2. Russia’s low growth potential and sanctions impact. Sanctions and geopolitical tensions had some impact, but the reason for Russia’s low growth trend is not a new one and related to Russia’s low potential growth of 1-2 percent. Russia's economy started slowing in 2012 due to structural constraints to growth. With the economy operating close to its potential, growth is constrained by inefficient factor allocation, non-competitive markets and a dearth of innovation. Recent geopolitical tensions certainly added to this and created uncertainty which markets had to internalize. Several rounds of sanctions, countersanctions and measures to stabilize the economy created an environment of higher risk which in turn lowered domestic demand. Large capital outflows, poised to reach well over US$100 billion this year and the Ruble loosening about 20 percent of its value compared to the Euro-US$ currency basket since January created difficult borrowing conditions for investors. The weakening Ruble and consumer price inflation climbing to around 8 percent stopped consumers in their track.
3. Impact on the poor. The picture is quite sobering (Figure 2). Low growth prospects leave little potential for further poverty reduction and increased shared prosperity. In the past, rising wages and pension transfers allowed Russia to reduce poverty significantly and to expand the ranks of the middle-class. Also, there are concerns about increasing inequality. While the Gini coefficient remains in line with the average for 2007-2013, at 0.42, it is unfortunately not recording the changes in the shape of the distribution. Looking at indicators for recent middle-class dynamics in Russia (defining it as people with per capita income exceeding US$ 10 PPP per day), we see a steady increase in the share of the population belonging to this group to 68.4 percent in 2012. Within the Europe and Central Asia region, Russia is one of the best-performing countries when this middle-class definition is applied. However, a closer look to the distribution indicates that this growth was driven by the expansion of the share of the relatively better-off people within that group. In contrast, the share of the population at the low end (with an income of US$10-25/day) stagnated at around 47 percent. Unless Russia pursues structural reforms to expand the economy’s potential, low investment makes it less likely that well-paying jobs will be created. High inflation poses a risk to real income growth and could hurt consumption growth.

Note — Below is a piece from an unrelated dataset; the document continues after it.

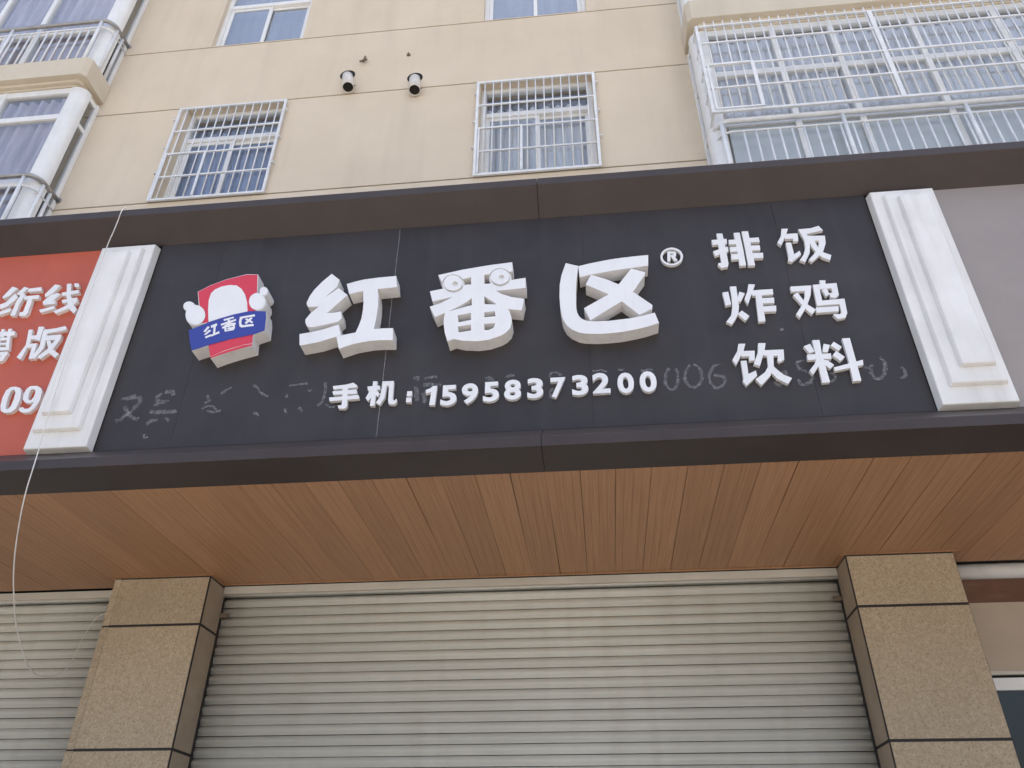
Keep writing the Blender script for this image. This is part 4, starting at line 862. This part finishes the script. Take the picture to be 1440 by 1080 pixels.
big_names = [('hong', 'large white raised character 红 beside the round logo'), ('fan', 'large white raised character 番 with two disc eyes'), ('qu', 'large white raised character 区 beside the registered mark')]
for key, lab in big_names:
    o = glyph(key, 0.10, lab)
    if key == 'fan':
        s, h = GLYPHS['eyes']
        for p, q in zip(s, h):
            raised('eye_disc', [p], [q], S - 0.106, S - 0.0872, BIGM, o)
            cx_, cz_ = sum(a for a, _ in p) / len(p), sum(c for _, c in p) / len(p)
            raised('eye_socket', [[(cx_ + (a - cx_) * 1.22, cz_ + (c - cz_) * 1.22) for a, c in p]], [], S - 0.087, S - 0.0005, BIGM, o)
for key, lab in [('pai', '排'), ('fanrice', '饭'), ('zha', '炸'), ('ji', '鸡'), ('yin', '饮'), ('liao', '料'), ('shou', '手'), ('jiphone', '机'), ('colon', ':'), ('one', '1')]:
    glyph(key, 0.023, 'small white raised character ' + lab)
ring = glyph('reg', 0.020, 'white ring of the registered mark', name='registered_ring')
s, h = GLYPHS['regR']
raised('registered_letter', s, h, S - 0.020, S - 0.0005, SMALLM, ring)

def digit(ch, x0, x1, z0, z1, depth, parent, bold=0.034):
    cu = bpy.data.curves.new('digit', 'FONT')
    cu.body = ch
    cu.size = 1.0
    cu.extrude = 0.5
    cu.offset = bold
    cu.resolution_u = 4
    t = bpy.data.objects.new('digit', cu)
    me = bpy.data.meshes.new_from_object(t)
    bpy.data.objects.remove(t)
    xs = [v.co.x for v in me.vertices]; ys = [v.co.y for v in me.vertices]; zs = [v.co.z for v in me.vertices]
    ax, bx, ay, by, az, bz = min(xs), max(xs), min(ys), max(ys), min(zs), max(zs)
    c = Vector(((x0 + x1) / 2, S - depth / 2, (z0 + z1) / 2))
    for v in me.vertices:
        x = x0 + (v.co.x - ax) / (bx - ax) * (x1 - x0)
        z = z0 + (v.co.y - ay) / (by - ay) * (z1 - z0)
        y = S - 0.0005 - (v.co.z - az) / (bz - az) * (depth - 0.0005)
        v.co = Vector((x, y, z)) - c
    me.materials.clear()
    me.materials.append(M['letter'])
    bpy.data.curves.remove(cu)
    return place('sign_digit', me, c, parent, 'small white raised digit ' + ch)

for ch, a, b, c, d in DIGITS:
    digit(ch, a, b, c, d, 0.023, sign)

# logo: red bucket shape, blue ribbon, plain white shapes
lg = glyph('logoback', 0.10, 'raised logo of a red bucket with a blue ribbon', mats=[M['letter'], M['letter_foam']], name='logo')
def layer(key, y, mat, name):
    s, h = GLYPHS[key]
    return raised(name, s, h, y, y + 0.0012, [mat], lg)
layer('logored', S - 0.1018, M['logo_red'], 'bucket_face')
layer('logored2', S - 0.1018, M['logo_red'], 'bucket_face')
layer('logored3', S - 0.1018, M['logo_red_dark'], 'bucket_rim')
layer('logowhite', S - 0.1034, M['letter'], 'white_dome')
layer('logoblue', S - 0.1050, M['logo_blue'], 'ribbon')
layer('logolobe1', S - 0.1066, M['letter'], 'white_lobe')
layer('logolobe2', S - 0.1066, M['letter'], 'white_lobe')
for k in (1, 2, 3):
    layer('logotext%d' % k, S - 0.1066, M['letter'], 'ribbon_character')

# glue left behind by an older sign
def ribbon(pts, w):
    p = [Vector((a, b)) for a, b in pts]
    # resample and roughen
    q = []
    for i in range(len(p) - 1):
        n = max(2, int((p[i + 1] - p[i]).length / 0.012))
        q += [p[i].lerp(p[i + 1], k / n) for k in range(n)]
    q.append(p[-1])
    L, R = [], []
    for i, c in enumerate(q):
        t = (q[min(i + 1, len(q) - 1)] - q[max(i - 1, 0)])
        t = t.normalized() if t.length > 0 else Vector((1, 0))
        nrm = Vector((-t.y, t.x))
        ww = w * random.uniform(0.45, 1.0) * 1.1
        sh = nrm * random.uniform(-0.003, 0.003)
        L.append(c + sh + nrm * ww); R.append(c + sh - nrm * ww)
    return L, R
res = root('glue_residue', 'pale glue traces of removed lettering on the charcoal sign board', 'glue marks', (-0.5, S - 0.001, 3.9))
lay = 0
for pts, w in RESIDUE:
    L, R = ribbon(pts, w)
    y = S - 0.0006 - 0.00012 * (lay % 8); lay += 1
    vs, fs = [], []
    for a, b in zip(L, R):
        vs += [(a.x, y, a.y), (b.x, y, b.y)]
    for i in range(len(L) - 1):
        fs.append((2 * i, 2 * i + 1, 2 * i + 3, 2 * i + 2))
    MB().add(vs, fs).build('glue_trace', M['residue'], res)

# ------------------------------------------------------------------ neighbouring signs
red = root('neighbour_sign', 'red shop sign with white characters, cut off at the left edge', 'shop sign', (-5.5, S, Z_SB))
for a, b in ((X0, -8.1), (-8.1, -6.9), (-6.9, -5.7), (-5.7, -4.48), (-4.48, -3.26)):
    box_part('sign_sheet', a + 0.001, b - 0.001, S, S + 0.006, Z_SB + 0.001, Z_ST - 0.001, M['sign_red'], red)
for key, lab in [('hang', '绗'), ('xian', '线'), ('mo', '模'), ('ban', '版'), ('zero', '0'), ('nine', '9')]:
    s, h = GLYPHS[key]
    raised('sign_character', s, h, S - 0.026, S - 0.0005, SMALLM, red, 'white raised character ' + lab)
tau = root('neighbour_sign', 'blank taupe sign board to the right of the right white pilaster', 'shop sign', (4.9, S, Z_SB))
for a, b in ((2.243, 3.4), (3.4, 4.6), (4.6, 5.8), (5.8, X1)):
    box_part('sign_sheet', a + 0.001, b - 0.001, S, S + 0.006, Z_SB + 0.001, Z_ST - 0.001, M['sign_brown'], tau)

# ------------------------------------------------------------------ white stepped pilasters between the signs
def pilaster(x0, x1, inner, label):
    p = root('sign_pilaster', label, 'pilaster', ((x0 + x1) / 2, S, Z_SB), 'white pilasters on the fascia')
    def step(a, b, y0, y1, z0, z1, name):
        # sides flare slightly towards the back
        f = 0.010
        vs = [(a, y1, z0), (b, y1, z0), (b, y1, z1), (a, y1, z1), (a + f, y0, z0 + f), (b - f, y0, z0 + f), (b - f, y0, z1 - f), (a + f, y0, z1 - f)]
        MB().add(vs, [(0, 1, 2, 3), (4, 7, 6, 5), (0, 4, 5, 1), (1, 5, 6, 2), (2, 6, 7, 3), (3, 7, 4, 0)]).build(name, M['plaster'], p, 0.006)
    i1 = (0.07, 0.035) if inner < 0 else (0.035, 0.07)
    i2 = (0.14, 0.075) if inner < 0 else (0.075, 0.14)
    step(x0, x1, S - 0.062, S - 0.001, 3.792, 5.392, 'base_layer')
    step(x0 + i1[0], x1 - i1[1], S - 0.092, S - 0.0625, 3.905, 5.335, 'middle_layer')
    step(x0 + i2[0], x1 - i2[1], S - 0.120, S - 0.0925, 4.005, 5.290, 'top_layer')
pilaster(-3.268, -2.862, 1, 'stepped white pilaster between the red sign and the charcoal sign')
pilaster(1.845, 2.246, -1, 'stepped white pilaster at the right end of the charcoal sign')

# ------------------------------------------------------------------ shop pillars
def pillar(x0, x1, inner_side, label):
    YP, YB = 5.297, 5.60
    p = root('shop_pillar', label, 'pillar', ((x0 + x1) / 2, YP, 0), 'granite shop pillars')
    box_part('core', x0 + 0.0012, x1 - 0.0012, YP + 0.0022, YB + 0.1, 0.0, Z_SOF - 0.004, M['tile_joint'], p)
    zj = [0.02, 0.832, 1.638, 2.445, 3.2516, Z_SOF - 0.001]
    g = 0.0085
    for a, b in zip(zj[:-1], zj[1:]):
        z0, z1 = a + g, b - (g if b < 3.5 else 0.012)
        if inner_side > 0:
            box_part('tile', x0 + 0.052, x1 - 0.0065, YP, YP + 0.0118, z0, z1, M['stone'], p, 0.002)
            box_part('tile_edge', x0 - 0.0005, x0 + 0.0505, YP + 0.0006, YP + 0.0119, z0 - 0.003, z1 + 0.003, M['stone'], p, 0.001)
            box_part('side_tile', x1 - 0.0118, x1, YP + 0.018, YB - 0.028, z0, z1, M['stone_side'], p, 0.002)
            box_part('side_tile', x0, x0 + 0.0118, YP + 0.018, YB - 0.028, z0, z1, M['stone_side'], p, 0.002)
        else:
            box_part('tile', x0 + 0.0065, x1 - 0.003, YP, YP + 0.0118, z0, z1, M['stone'], p, 0.002)
            box_part('side_tile', x0, x0 + 0.0118, YP + 0.018, YB - 0.028, z0, z1, M['stone_side'], p, 0.002)
            box_part('side_tile', x1 - 0.0118, x1, YP + 0.018, YB - 0.028, z0, z1, M['stone_side'], p, 0.002)
    # thin wooden moulding where the pillar meets the soffit
    mo = MB()
    mo.box(x0 - 0.03, x1 + 0.03, YP - 0.016, YP - 0.001, Z_SOF - 0.005, Z_SOF + 0.0003)
    mo.box(x0 - 0.03, x0 - 0.001, YP - 0.0005, 5.49, Z_SOF - 0.005, Z_SOF + 0.0003)
    mo.box(x1 + 0.001, x1 + 0.03, YP - 0.0005, 5.49, Z_SOF - 0.005, Z_SOF + 0.0003)
    mo.build('moulding', M['wood'], p)
pillar(-3.499, -2.772, 1, 'granite tiled pillar left of the middle shutter, with the loose wire')
pillar(1.689, 2.385, -1, 'granite tiled pillar right of the middle shutter')

# ------------------------------------------------------------------ roller shutters
SH = 5.593
PITCH = 0.0683
sl = []
for i in range(7):                                      # gently bowed slat with a hooked lower edge
    t = i / 6
    sl.append((SH - 0.019 * math.sin(math.pi * min(1, t * 1.05)) + 0.004 * (1 - t), -PITCH * 0.5 + 0.009 + (PITCH - 0.010) * t))
slat_prof = [(SH + 0.012, -PITCH * 0.5 + 0.004), (SH + 0.004, -PITCH * 0.5 + 0.004)] + sl + [(SH + 0.012, PITCH * 0.5 - 0.001)]

def shutter(x0, x1, label):
    r = root('roller_shutter', label, 'roller shutter', ((x0 + x1) / 2, SH, 0), 'closed roller shutters')
    me, c = MB().prism_x(slat_prof, x0, x1, 0, True).mesh('slat', M['shutter'])
    z = 3.523
    k = 0
    while z - PITCH * (k + 1) > 0.05:
        o = place('slat', me, (c.x, c.y + random.uniform(-0.001, 0.001), z - PITCH * (k + 0.5) + c.z), r)
        o.rotation_euler = (random.uniform(-0.03, 0.03), random.uniform(-0.0005, 0.0005), random.uniform(-0.0006, 0.0006))
        k += 1
    box_part('bottom_bar', x0, x1, SH - 0.008, SH + 0.012, 0.003, z - PITCH * k - 0.002, M['shutter_box'], r)
    box_part('back_sheet', x0, x1, SH + 0.0125, SH + 0.02, 0.003, 3.60, M['gap'], r)
    box_part('lintel', x0, x1, 5.540, SH + 0.011, 3.546, 3.6035, M['shutter_box'], r, 0.003)
    prof = [(SH + 0.01, 3.526)] + [(5.546 + 0.010 * math.cos(math.radians(a)), 3.5355 + 0.0095 * math.sin(math.radians(a))) for a in range(270, 89, -15)] + [(SH + 0.01, 3.545)]
    MB().prism_x(prof, x0, x1, 0, True).build('roll_cover', M['shutter'], r)
    for x, s in ((x0, 1), (x1, -1)):
        a, b = sorted((x, x + s * 0.010))
        box_part('guide_rail', a + 0.0003, b, SH - 0.03, SH - 0.0125, 0.0, 3.52, M['tile_joint'], r, 0.001)
        a, b = sorted((x + s * 0.004, x + s * 0.062))
        box_part('latch', a, b, SH - 0.040, SH - 0.0305, 3.375, 3.405, M['rust'], r, 0.003)
shutter(-2.770, 1.687, 'wide closed cream roller shutter between the two granite pillars')
shutter(-8.2, -3.501, 'closed cream roller shutter at the left edge, behind the loose wire')

# ground-floor wall behind everything
gw = root('ground_floor_wall', 'plain wall behind the roller shutters', 'wall', (0, 5.7, 0))
box_part('masonry', BX0, 2.386, 5.70, 5.76, 0, 4.99, M['beige_panel'], gw)
box_part('masonry', 6.6, BX1, 5.70, 5.76, 0, 4.99, M['beige_panel'], gw)
box_part('masonry', 2.387, 6.599, 5.70, 5.76, 2.92, 4.99, M['beige_panel'], gw)

# ------------------------------------------------------------------ shop front right of the right pillar
sf = root('neighbour_shop', 'beige shop front with white shutter roll, brown strip and dark window at the right edge', 'shop front', (4.2, 5.6, 0))
xa, xb = 2.3865, 6.6
prof = [(5.69, 3.512)] + [(5.60 + 0.05 * math.cos(math.radians(a)), 3.565 + 0.052 * math.sin(math.radians(a))) for a in range(270, 89, -12)] + [(5.69, 3.617)]
MB().prism_x(prof, xa, xb, 0, True).build('shutter_roll', M['pvc'], sf)
box_part('strip_board', xa, xb, 5.604, 5.69, 3.348, 3.511, M['brown_strip'], sf)
box_part('panel', xa, xb, 5.600, 5.69, 2.900, 3.347, M['beige_panel'], sf)
box_part('head_trim', xa, xb, 5.592, 5.69, 2.876, 2.8995, M['shutter_box'], sf, 0.002)
box_part('head_gap', xa, xb, 5.612, 5.69, 2.858, 2.8755, M['gap'], sf)
fm = MB()
fm.box(xa, xb, 5.596, 5.66, 2.782, 2.8575)
fm.box(xa, xb, 5.596, 5.66, 0.02, 0.12)
for x in (xa, 3.78, 5.18, xb - 0.06):
    fm.box(x + 0.0002, x + 0.0598, 5.597, 5.659, 0.1205, 2.7815)
fm.build('window_frame', M['pvc'], sf, 0.003)
for a, b in ((xa + 0.06, 3.78), (3.84, 5.18), (5.24, xb - 0.06)):
    box_part('pane', a + 0.0005, b - 0.0005, 5.62, 5.628, 0.1206, 2.7814, M['glass_dark'], sf)
mb = MB()
v = [(xa, 5.70, 0.0), (xb, 5.70, 0.0), (xb, 8.7, 0.0), (xa, 8.7, 0.0), (xa, 5.70, 2.93), (xb, 5.70, 2.93), (xb, 8.7, 2.93), (xa, 8.7, 2.93)]
mb.add(v, [(0, 1, 2, 3), (4, 7, 6, 5), (1, 2, 6, 5), (2, 3, 7, 6), (3, 0, 4, 7)]).build('shop_room', M['room'], sf)

# ------------------------------------------------------------------ loose wire
def smooth(pts, n=6):
    out = []
    P_ = [Vector(p) for p in pts]
    for i in range(len(P_) - 1):
        a, b, c, d = P_[max(i - 1, 0)], P_[i], P_[i + 1], P_[min(i + 2, len(P_) - 1)]
        for k in range(n):
            t = k / n
            out.append(0.5 * ((2 * b) + (c - a) * t + (2 * a - 5 * b + 4 * c - d) * t * t + (3 * b - a - 3 * c + d) * t ** 3))
    out.append(P_[-1])
    return out
o = MB().tube(smooth(WIRE), 0.0035, 6).build('loose_wire', M['wire'])
tag(o, 'thin white loose wire hanging over the fascia and looping to the left granite pillar', 'wire')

What policies or priority reforms could turn this picture around?
Macroeconomic stabilization measures will remain important in the coming months. But there is growing uncertainty about Russia’s broader medium-term economic policy objectives. Some measures and policies under discussion have the potential to alter how the economy operates and might turn out to be detrimental to its competitiveness. For example, renewed government interest in supporting selected firms and sectors that would benefit from import substitution, such as the ban of pork products at the beginning of this year, constitutes protectionism. They could delay structural reforms which would help the Russian economy to become more competitive globally.
Beyond hoping for high oil prices, a return to stronger growth in Russia will depend on solid private investment and a lift in consumer sentiment. This will require a higher degree of policy predictability than presently, but most of all more structural reform efforts. Russia should learn from the lessons of the Euro-zone countries: reforms which were avoided there in the good years, can’t be postponed anymore in the bad years. Russia might have a few bad years ahead.


Submitted by Ihsan Ajwad on

Dear Birgit,
Thank you for the informative blog post. The low growth scenario in Russia is indeed a worry for too many families. I also wanted to draw attention to the difficulties that poor and vulnerable families face as they try to cope in a low growth economy. As you know, poor and vulnerable families are likely to face shocks more often in a low growth scenario, which will make it harder for families to make essential investments in their human capital - which in turn will have negative long term or even inter-generational impacts. Lest you think this is all theoretical and not applicable to a relative rich Russia, please see a paper that Zlatko Nikoloski and I wrote ( which uses longitudinal data on more than 2,000 Russian families spanning the period between 2007 and 2010, which estimated the impact of the 2009 global financial crisis on food expenditures, health care expenditures, and doctor visits in Russia.

Submitted by Birgit on

Thank you for sharing Ihsan - I read your paper with great interest and wanted to quickly share your findings which show that the poor appeared to asymmetrically affected by the recent crisis and might be at risk if this low-growth scenario will develop into a recession: poor (lowest quintile) households affected by an income shock spent less on health services, compared to households not affected by an income shock. Furthermore, vulnerable people affected by the crisis in 2009 altered their health and nutrition behavior. In particular, households with low educational attainment of household heads (less than secondary school completed) that suffered an income shock tended to decrease expenditures on both food and health services, while households that had a higher number of elderly people (older than 60 years) tended to curb the use of health services.